- **What the task requires**: For the records below, give the count of lines holding the word "Blender" and nothing more.

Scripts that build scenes
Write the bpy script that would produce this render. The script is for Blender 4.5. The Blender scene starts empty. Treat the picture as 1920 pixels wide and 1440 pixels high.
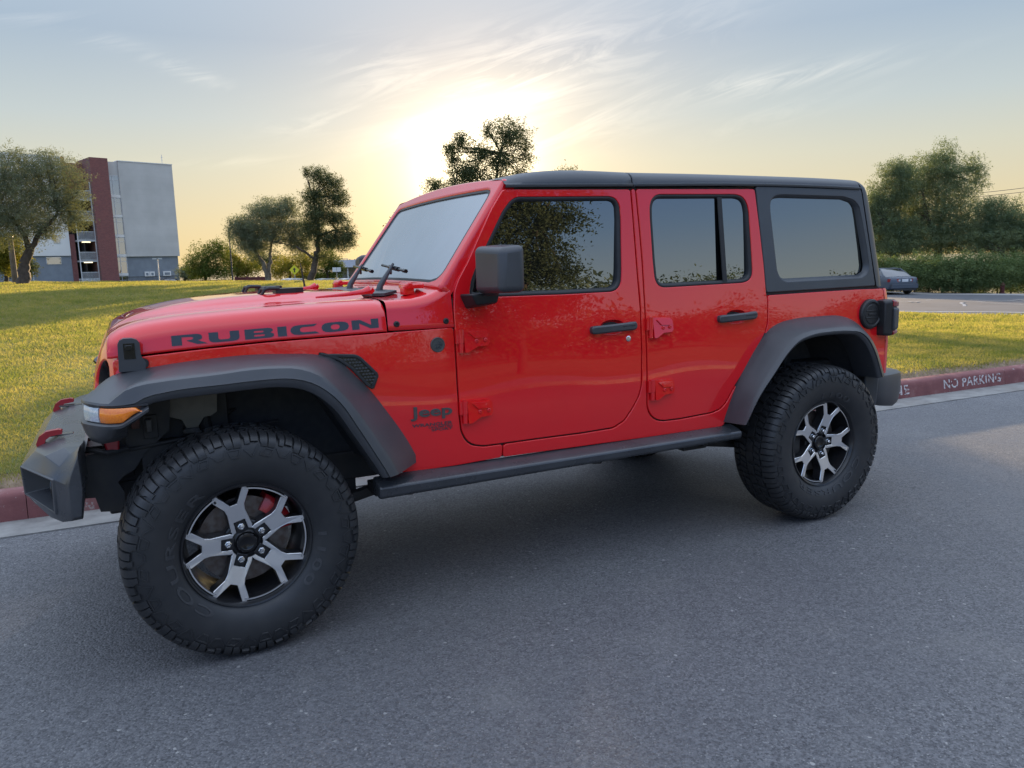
import bpy, bmesh, math, random
import numpy as np
from mathutils import Vector, Matrix, geometry
sc=bpy.context.scene
R=math.radians
# ---------------------------------------------------------------- camera
YAW,PITCH,ROLL=0.4650,0.1560,-0.0242
cd=bpy.data.cameras.new('camera'); cam=bpy.data.objects.new('camera',cd); sc.collection.objects.link(cam)
_f=Vector((math.sin(YAW)*math.cos(PITCH),math.cos(YAW)*math.cos(PITCH),-math.sin(PITCH)))
_r=Vector((math.cos(YAW),-math.sin(YAW),0)); _u=_r.cross(_f)
_r2=math.cos(ROLL)*_r+math.sin(ROLL)*_u; _u2=-math.sin(ROLL)*_r+math.cos(ROLL)*_u
M=Matrix((( _r2.x,_u2.x,-_f.x),(_r2.y,_u2.y,-_f.y),(_r2.z,_u2.z,-_f.z))).to_4x4()
M.translation=Vector((-0.328,-3.792,1.4386)); cam.matrix_world=M
cd.sensor_width=36; cd.lens=1435.4/1920*36; cd.clip_start=.05; cd.clip_end=5000
sc.camera=cam
# ---------------------------------------------------------------- sky and sun
SUN_AZ,SUN_EL=R(24.3),R(6.4)
SUN_DIR=Vector((math.sin(SUN_AZ)*math.cos(SUN_EL),math.cos(SUN_AZ)*math.cos(SUN_EL),math.sin(SUN_EL)))
wd=bpy.data.worlds.new('World'); sc.world=wd; wd.use_nodes=True
nt=wd.node_tree; nt.nodes.clear(); N=nt.nodes.new; L=nt.links.new
def sock(n,i): return n.outputs[i]
def wmath(op,a,b=None,c=None,clamp=False):
    n=N('ShaderNodeMath'); n.operation=op; n.use_clamp=clamp
    for i,v in enumerate((a,b,c)):
        if v is None: continue
        if isinstance(v,(int,float)): n.inputs[i].default_value=v
        else: L(v,n.inputs[i])
    return n.outputs[0]
out=N('ShaderNodeOutputWorld'); bg=N('ShaderNodeBackground'); L(bg.outputs[0],out.inputs[0])
sky=N('ShaderNodeTexSky'); sky.sky_type='NISHITA'; sky.sun_disc=False
sky.sun_elevation=SUN_EL; sky.sun_rotation=SUN_AZ; sky.altitude=300; sky.air_density=1.0; sky.dust_density=0.8; sky.ozone_density=1.5
tc=N('ShaderNodeTexCoord'); 
dot=N('ShaderNodeVectorMath'); dot.operation='DOT_PRODUCT'; nv=N('ShaderNodeVectorMath'); nv.operation='NORMALIZE'
L(tc.outputs['Generated'],nv.inputs[0]); L(nv.outputs[0],dot.inputs[0]); dot.inputs[1].default_value=SUN_DIR
sep=N('ShaderNodeSeparateXYZ'); L(nv.outputs[0],sep.inputs[0])
bg.inputs['Strength'].default_value=0.06
def wmix(op,fac,a,b):
    n=N('ShaderNodeMix'); n.data_type='RGBA'; n.blend_type=op; n.clamp_factor=False
    for i,v in ((0,fac),(6,a),(7,b)):
        if isinstance(v,(int,float)): n.inputs[i].default_value=v
        elif isinstance(v,tuple): n.inputs[i].default_value=v+(1,)
        else: L(v,n.inputs[i])
    return n.outputs[2]
# evening sky: the Nishita sky flattened in tone, plus colours by height, brightened overhead and behind as fill
sp=N('ShaderNodeSeparateColor'); L(sky.outputs[0],sp.inputs[0]); cb=N('ShaderNodeCombineColor')
for i in range(3): L(wmath('MULTIPLY',wmath('POWER',sp.outputs[i],.42),(.26,.27,.29)[i]),cb.inputs[i])
ang=wmath('MULTIPLY',wmath('ARCCOSINE',dot.outputs['Value']),57.2958)
az=wmath('MULTIPLY',wmath('ARCTAN2',sep.outputs[0],sep.outputs[1]),57.2958)
el=wmath('MULTIPLY',wmath('ARCSINE',sep.outputs[2]),57.2958)
def expf(v,k): return wmath('EXPONENT',wmath('MULTIPLY',v,-1.0/k))
def smooth(v,a,b):
    n=N('ShaderNodeMapRange'); n.interpolation_type='SMOOTHSTEP'; L(v,n.inputs[0]); n.inputs[1].default_value=a; n.inputs[2].default_value=b; return n.outputs[0]
def ramp(stops):
    n=N('ShaderNodeValToRGB'); L(wmath('MULTIPLY',wmath('MAXIMUM',el,0.0),1/60.),n.inputs[0]); e=n.color_ramp.elements
    while len(e)<len(stops): e.new(.5)
    for i,(p,c) in enumerate(stops): e[i].position=p/60.; e[i].color=(*c,1)
    return n.outputs[0]
front=ramp(((0,(.84,.61,.27)),(3,(.80,.66,.38)),(7,(.68,.67,.53)),(10,(.55,.62,.62)),(15,(.38,.49,.61)),(20,(.44,.56,.70)),(45,(1.40,1.66,2.12)),(60,(1.40,1.66,2.12))))
rear=ramp(((0,(1.10,1.03,.86)),(3,(.92,.98,.98)),(7,(.54,.75,1.05)),(11,(.33,.56,1.05)),(20,(.32,.60,1.25)),(32,(.85,1.05,1.5)),(48,(1.40,1.66,2.12)),(60,(1.40,1.66,2.12))))
back=smooth(ang,55.,115.)
sky_fill_col=wmix('MIX',back,front,rear)
c0=wmix('ADD',1.0,wmix('MULTIPLY',1.0,sky_fill_col,(5.9,5.9,5.9)),cb.outputs[0])
# glow of the hidden sun
g1=wmath('EXPONENT',wmath('MULTIPLY',wmath('MULTIPLY',ang,ang),-1/13.)); g2=expf(ang,7.0); g3=expf(ang,2.6)
glow=wmix('ADD',1.0,wmix('MULTIPLY',1.0,wmath('MULTIPLY',g2,6.6),(1,.57,.17)),wmix('MULTIPLY',1.0,wmath('ADD',wmath('MULTIPLY',g1,9.0),wmath('MULTIPLY',g3,6.0)),(1,.90,.66)))
c1=wmix('ADD',1.0,c0,glow)
# thin cirrus: noise streaks in azimuth / elevation, and a few long wisps
cx=N('ShaderNodeCombineXYZ')
rot=R(14)
u=wmath('ADD',wmath('MULTIPLY',az,math.cos(rot)),wmath('MULTIPLY',el,math.sin(rot)))
v=wmath('SUBTRACT',wmath('MULTIPLY',el,math.cos(rot)),wmath('MULTIPLY',az,math.sin(rot)))
L(wmath('MULTIPLY',u,.10),cx.inputs[0]); L(wmath('MULTIPLY',v,.62),cx.inputs[1])
n1=N('ShaderNodeTexNoise'); n1.inputs['Scale'].default_value=1.0; n1.inputs['Detail'].default_value=9; n1.inputs['Roughness'].default_value=.62; n1.inputs['Distortion'].default_value=1.4
L(cx.outputs[0],n1.inputs['Vector'])
def gauss2(a0,e0,ra,re,tilt):
    t=R(tilt); da=wmath('SUBTRACT',az,a0); de=wmath('SUBTRACT',el,e0)
    p=wmath('MULTIPLY',wmath('ADD',wmath('MULTIPLY',da,math.cos(t)),wmath('MULTIPLY',de,math.sin(t))),1/ra)
    q=wmath('MULTIPLY',wmath('SUBTRACT',wmath('MULTIPLY',de,math.cos(t)),wmath('MULTIPLY',da,math.sin(t))),1/re)
    return wmath('EXPONENT',wmath('MULTIPLY',wmath('ADD',wmath('MULTIPLY',p,p),wmath('MULTIPLY',q,q)),-1.0))
cl=wmath('MULTIPLY',wmath('SUBTRACT',n1.outputs[0],.44),2.7,clamp=True)
reg=None
for (a0,e0,ra,re,t,w) in ((28,13.2,9,2.6,12,.95),(19,13.0,4.5,1.8,-8,.75),(38,15,7,2.2,25,.5),(44,11.6,8.5,.75,3.5,1.0),(46,9.6,5,.6,12,.45),(5,12.9,2.8,.5,-17,.8),(0,14.4,4,.55,-12,.5),(14,10.2,4,.7,12,.5),(7,7.2,5,.35,3,.35),(30,9.3,7,1.6,10,.7),(-4,15,4,.5,5,.45)):
    g=wmath('MULTIPLY',gauss2(a0,e0,ra,re,t),w); reg=g if reg is None else wmath('MAXIMUM',reg,g)
band=wmath('MULTIPLY',wmath('SMOOTH_MIN',cl,1.0,.1),reg)
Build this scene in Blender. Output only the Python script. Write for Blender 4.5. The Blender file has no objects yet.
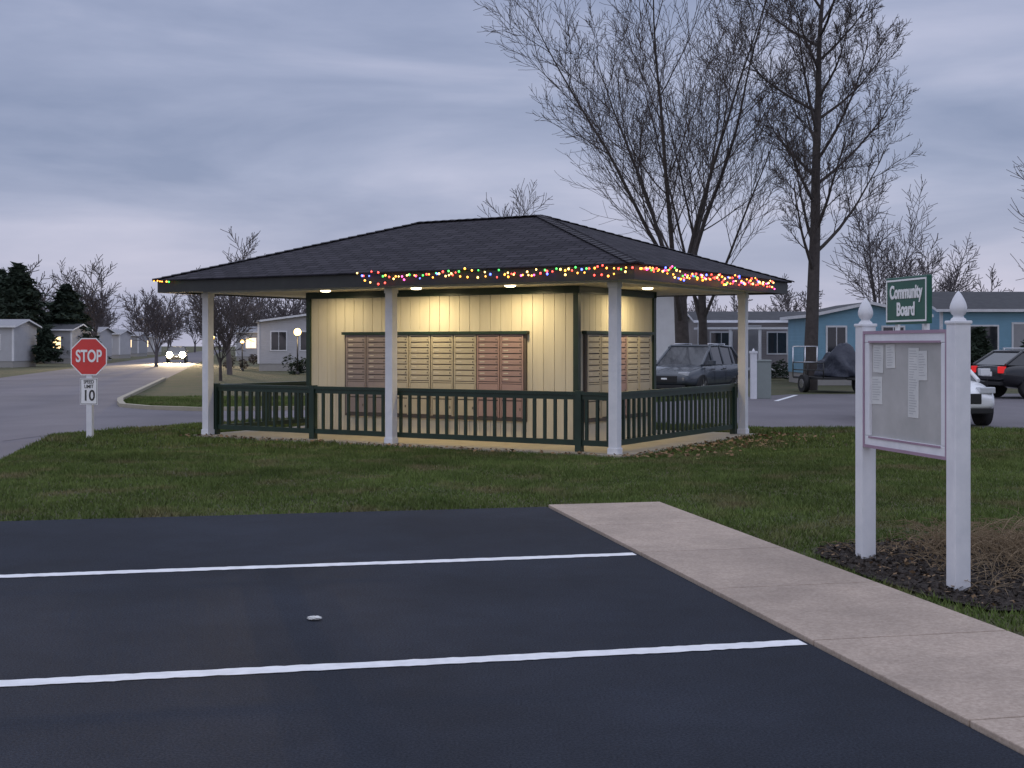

- **Exercise output**: 2